Надо суметь дать поэзию любви.
А он умел.
Как умел дать и поэзию волокитства.
Коронной ролью короля опереточных теноров был Рауль Синяя Борода.
Я вижу его.
Весь – красивая наглость.
То, что чаровало Эльвиру в дон Жуане.
Красивое бледное лицо, голубоватая борода, чёрный колет, чёрное трико.
Он в трауре: отравил жену.
Носит креповую повязку… на ноге.
И на печальном лице горят весёлые глаза.
Супруге незабвенной…
какой печалью веет это.
Роскошный мавзолей…
да его печали нет границ!
Какой твёрдостью, клятвой звучат его слова:
Я построю непременно!..
И вдруг всё лицо ожило:
К чёрту грусть об ней!
Но он спохватился, и снова маска печали на лице:
Молю-ж вас, чтоб участье
Мне каждый оказал!
Никогда лицемерие не было передано с таким юмором, с такой элегантностью и с такой увлекательностью.
Давыдов страшно возмущался каким-то знаменитым французским исполнителем Синей Бороды, которого он видел в Париже:
– Вообрази! Танцует, когда поёт этот вальс. Танцует! А? Шут! Нет благородства!

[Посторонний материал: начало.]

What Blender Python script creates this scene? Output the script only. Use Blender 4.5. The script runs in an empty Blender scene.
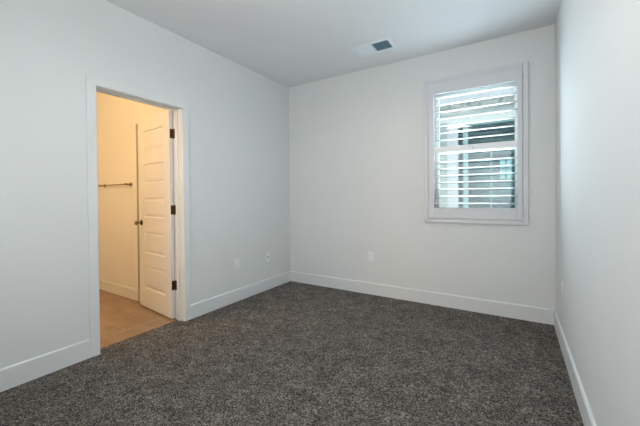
import bpy, bmesh, math, random
from mathutils import Vector, Matrix
random.seed(7)
S = bpy.context.scene
COL = S.collection

# ------------------------------------------------------------------ camera
CX, CY, CH = 2.7162, -3.5622, 1.1917
YAW, PITCH, ROLL, F, SY = -0.5551, -0.0104, -0.0085, 313.78, -12.97
cam_d = bpy.data.cameras.new('camera'); cam = bpy.data.objects.new('camera', cam_d); COL.objects.link(cam)
s_, c_ = math.sin(YAW), math.cos(YAW)
Fw = Vector((s_*math.cos(PITCH), c_*math.cos(PITCH), math.sin(PITCH)))
Rt = Vector((c_, -s_, 0)); Up = Rt.cross(Fw)
cr, sr = math.cos(ROLL), math.sin(ROLL)
R2 = Rt*cr + Up*sr; U2 = -Rt*sr + Up*cr
M3 = Matrix((R2, U2, -Fw)).transposed()
cam.matrix_world = Matrix.Translation((CX, CY, CH)) @ M3.to_4x4()
cam_d.sensor_width = 36; cam_d.lens = 36*F/640; cam_d.shift_y = SY/640
cam_d.clip_start = 0.05
S.camera = cam

# ------------------------------------------------------------------ view + world + lights
S.view_settings.view_transform = 'Standard'; S.view_settings.look = 'None'
S.view_settings.gamma = 1; S.view_settings.use_curve_mapping = False
S.view_settings.exposure = 0.33
w = bpy.data.worlds.new('sky'); S.world = w; w.use_nodes = True
nt = w.node_tree; nt.nodes.clear()
sky = nt.nodes.new('ShaderNodeTexSky'); sky.sky_type = 'NISHITA'; sky.sun_disc = False
sky.sun_elevation = math.radians(48); sky.sun_rotation = math.radians(150)
sky.dust_density = 2.5; sky.air_density = 1.0
bgn = nt.nodes.new('ShaderNodeBackground'); bgn.inputs[1].default_value = 0.145
wo = nt.nodes.new('ShaderNodeOutputWorld')
nt.links.new(sky.outputs[0], bgn.inputs[0]); nt.links.new(bgn.outputs[0], wo.inputs[0])

def light(name, kind, loc, rot, energy, color, size=None, size_y=None):
    d = bpy.data.lights.new(name, kind); d.energy = energy; d.color = color
    if kind == 'AREA':
        d.shape = 'RECTANGLE'; d.size = size; d.size_y = size_y or size
    elif kind == 'SUN': d.angle = size or 0.01
    else: d.shadow_soft_size = size or 0.05
    o = bpy.data.objects.new(name, d); COL.objects.link(o); o.location = loc; o.rotation_euler = rot
    return o
R = math.radians
light('sun', 'SUN', (0, 0, 8), (R(42), 0, R(25)), 1.7, (1, 0.96, 0.9), 0.02)
# added fill lamp behind the camera, just inside an invented rear window
rl = light('rear_fill', 'AREA', (1.55, -4.33, 1.5), (R(91), 0, R(2)), 14, (0.97, 0.99, 1.0), 2.2, 1.5); rl.data.spread = R(122)
# area lamps added inside and outside the shutter to boost the window light
light('window_fill', 'AREA', (2.36, -0.13, 1.67), (R(-94), 0, R(-14)), 8, (0.66, 0.85, 1.0), 0.76, 1.22)
light('louver_fill', 'AREA', (2.36, 0.42, 1.9), (R(-95), 0, 0), 30, (0.86, 0.94, 1.0), 0.9, 1.3)

# ------------------------------------------------------------------ helpers
def tag(o, label=None, cat=None, group=None, kind=None):
    if label: o['label'] = label
    if cat: o['category'] = cat
    if group: o['group'] = group
    if kind: o['kind'] = kind
    return o
def empty(name, loc, rz=0):
    o = bpy.data.objects.new(name, None); COL.objects.link(o); o.location = loc; o.rotation_euler = (0, 0, rz)
    o.empty_display_size = 0.1
    return o
def obj(name, bm, mat, parent=None, bevel=0, smooth=False, loc=None, segs=2):
    bmesh.ops.recalc_face_normals(bm, faces=bm.faces)
    me = bpy.data.meshes.new(name); bm.to_mesh(me); bm.free()
    o = bpy.data.objects.new(name, me); COL.objects.link(o)
    if isinstance(mat, (list, tuple)):
        for m in mat: me.materials.append(m)
    else: me.materials.append(mat)
    if parent: o.parent = parent
    if loc: o.location = loc
    if smooth:
        for p in me.polygons: p.use_smooth = True
    if bevel:
        b = o.modifiers.new('bevel', 'BEVEL'); b.width = bevel; b.segments = segs; b.limit_method = 'ANGLE'; b.angle_limit = R(40)
    return o
def box(bm, x0, x1, y0, y1, z0, z1, mi=0):
    vs = [bm.verts.new(v) for v in ((x0,y0,z0),(x1,y0,z0),(x1,y1,z0),(x0,y1,z0),(x0,y0,z1),(x1,y0,z1),(x1,y1,z1),(x0,y1,z1))]
    for f in ((0,3,2,1),(4,5,6,7),(0,1,5,4),(1,2,6,5),(2,3,7,6),(3,0,4,7)):
        bm.faces.new([vs[i] for i in f]).material_index = mi
def cyl(bm, a, b, r0, r1=None, n=20):
    a, b = Vector(a), Vector(b); r1 = r0 if r1 is None else r1
    d = (b-a).normalized(); u = d.orthogonal().normalized(); v = d.cross(u)
    A = [bm.verts.new(a+(u*math.cos(t)+v*math.sin(t))*r0) for t in [2*math.pi*i/n for i in range(n)]]
    B = [bm.verts.new(b+(u*math.cos(t)+v*math.sin(t))*r1) for t in [2*math.pi*i/n for i in range(n)]]
    for i in range(n):
        bm.faces.new((A[i], A[(i+1)%n], B[(i+1)%n], B[i]))
    bm.faces.new(A[::-1]); bm.faces.new(B)
def lathe(bm, base, axis, prof, n=24):
    """prof: list of (distance along axis, radius)"""
    base = Vector(base); d = Vector(axis).normalized(); u = d.orthogonal().normalized(); v = d.cross(u)
    rings = []
    for h, r in prof:
        rings.append([bm.verts.new(base+d*h+(u*math.cos(t)+v*math.sin(t))*max(r, 1e-4)) for t in [2*math.pi*i/n for i in range(n)]])
    for a, b in zip(rings, rings[1:]):
        for i in range(n): bm.faces.new((a[i], a[(i+1)%n], b[(i+1)%n], b[i]))
    bm.faces.new(rings[0][::-1]); bm.faces.new(rings[-1])
def prism(bm, pts, ax, a0, a1):
    """closed 2-D outline extruded along axis ax from a0 to a1; pts are the two other coordinates in order"""
    def mk(p, a):
        q = list(p); q.insert(ax, a); return bm.verts.new(q)
    A = [mk(p, a0) for p in pts]; B = [mk(p, a1) for p in pts]; n = len(pts)
    for i in range(n): bm.faces.new((A[i], A[(i+1)%n], B[(i+1)%n], B[i]))
    bm.faces.new(A[::-1]); bm.faces.new(B)

def mat(name, col, rough=0.5, metal=0.0, spec=0.5):
    m = bpy.data.materials.new(name); m.use_nodes = True
    b = m.node_tree.nodes['Principled BSDF']
    b.inputs['Base Color'].default_value = (*col, 1); b.inputs['Roughness'].default_value = rough
    b.inputs['Metallic'].default_value = metal; b.inputs['Specular IOR Level'].default_value = spec
    return m
def coords(m):
    n = m.node_tree.nodes.new('ShaderNodeTexCoord'); return n.outputs['Object']
def noise(m, scale, detail=2, rough=0.5, src=None):
    n = m.node_tree.nodes.new('ShaderNodeTexNoise'); n.inputs['Scale'].default_value = scale
    n.inputs['Detail'].default_value = detail; n.inputs['Roughness'].default_value = rough
    m.node_tree.links.new(src or coords(m), n.inputs['Vector']); return n.outputs['Fac']
def ramp(m, src, stops, interp='LINEAR'):
    r = m.node_tree.nodes.new('ShaderNodeValToRGB'); cr = r.color_ramp; cr.interpolation = interp
    while len(cr.elements) < len(stops): cr.elements.new(0.5)
    for e, (p, c) in zip(cr.elements, stops): e.position = p; e.color = (*c, 1)
    m.node_tree.links.new(src, r.inputs[0]); return r.outputs[0]
def mix(m, a, b, fac, mode='MIX'):
    n = m.node_tree.nodes.new('ShaderNodeMixRGB'); n.blend_type = mode
    if isinstance(fac, (int, float)): n.inputs[0].default_value = fac
    else: m.node_tree.links.new(fac, n.inputs[0])
    m.node_tree.links.new(a, n.inputs[1]); m.node_tree.links.new(b, n.inputs[2]); return n.outputs[0]
def bump(m, src, strength, dist):
    n = m.node_tree.nodes.new('ShaderNodeBump'); n.inputs['Strength'].default_value = strength; n.inputs['Distance'].default_value = dist
    m.node_tree.links.new(src, n.inputs['Height'])
    m.node_tree.links.new(n.outputs[0], m.node_tree.nodes['Principled BSDF'].inputs['Normal'])
def setcol(m, src): m.node_tree.links.new(src, m.node_tree.nodes['Principled BSDF'].inputs['Base Color'])

# ------------------------------------------------------------------ materials
def wall_mat(name, a, b, strength=0.35):
    m = mat(name, a, 0.85, spec=0.25)
    setcol(m, ramp(m, noise(m, 1.3, 3), [(0.3, a), (0.7, b)]))
    bump(m, noise(m, 95, 3, 0.55), strength, 0.0016)      # orange-peel plaster texture
    return m
M_wall = wall_mat('wall_paint', (0.755, 0.765, 0.755), (0.77, 0.78, 0.77))
M_ceil = wall_mat('ceiling_paint', (0.80, 0.81, 0.81), (0.82, 0.83, 0.83), 0.45)
M_bath = wall_mat('bathroom_wall_paint', (0.76, 0.75, 0.72), (0.78, 0.77, 0.74), 0.25)
M_trim = mat('trim_paint', (0.77, 0.78, 0.775), 0.42)
M_shut = mat('shutter_paint_shaded', (0.70, 0.70, 0.72), 0.45)  # grey of backlit shade put into the shutter's white paint
M_louv = mat('shutter_paint_lit', (0.88, 0.90, 0.90), 0.35)  # brighter copy of the shutter paint, with daylight put into the colour
M_vinyl = mat('window_vinyl', (0.80, 0.82, 0.82), 0.4)
M_door = mat('door_paint', (0.78, 0.77, 0.74), 0.42)
M_plate = mat('outlet_plastic', (0.88, 0.89, 0.88), 0.3)
M_slot = mat('outlet_slot_shadow', (0.05, 0.05, 0.05), 0.6)
M_screw = mat('screw_metal', (0.6, 0.6, 0.58), 0.35, 0.8)
M_bronze = mat('oil_rubbed_bronze', (0.10, 0.06, 0.032), 0.38, 0.85)
M_knob = mat('dark_bronze_knob', (0.075, 0.045, 0.025), 0.3, 0.85)
M_bar = mat('brushed_bronze_bar', (0.30, 0.21, 0.11), 0.32, 0.9)
M_vent = mat('vent_enamel', (0.84, 0.88, 0.91), 0.4)
M_duct = mat('duct_shade', (0.035, 0.065, 0.08), 0.6)  # near-black standing for the unlit duct
M_slat_shade = mat('vent_blade_shade', (0.13, 0.24, 0.29), 0.45)  # dark copy of the vent enamel, shade put into the colour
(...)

Он облагородил свой образ Синей Бороды. Почти до дон Жуана.
Увлёкся им.
С ним слился.
Эпиграфом над всей его жизнью можно было бы поставить из того же «Синей Бороды»:
Чтоб жить послаще,
Как можно чаще
От жён своих вдовей!
– Однако, у вас в памяти много опереточных цитат! – скажет хмурый читатель нашего хмурого времени.
Да, есть.
Я помню их, как помнят песни своего детства.
Заканчиваю цитату.
Наш век короток, —
Менять красоток
Цель жизни всей моей!
Сколько женщин, – о, добродетельных! – теперь предавшихся молитве, нянчащих милых внучат, – сколько женщин украдкой смахнули слезу, набежавшую при известии о смерти легкомысленного друга их молодости?
Mille e tre.
Балерины и цыганки, и прекрасные московские купчихи, и французские актрисы…
Список был бы слишком длинен.
– Вы поёте порок?
Я пою легкомыслие.
Всё прекрасно, что приносит только радость.
Одно время старая, грешная Москва со снисходительной улыбкой рассказывала о беспутном «Саше»:
– Вы знаете? Давыдов каждый день ходит на Тверской бульвар посмотреть на своих деток. Трогательная картина! Три кормилицы одновременно выносят гулять трёх его дочерей. Одна законная, две незаконных!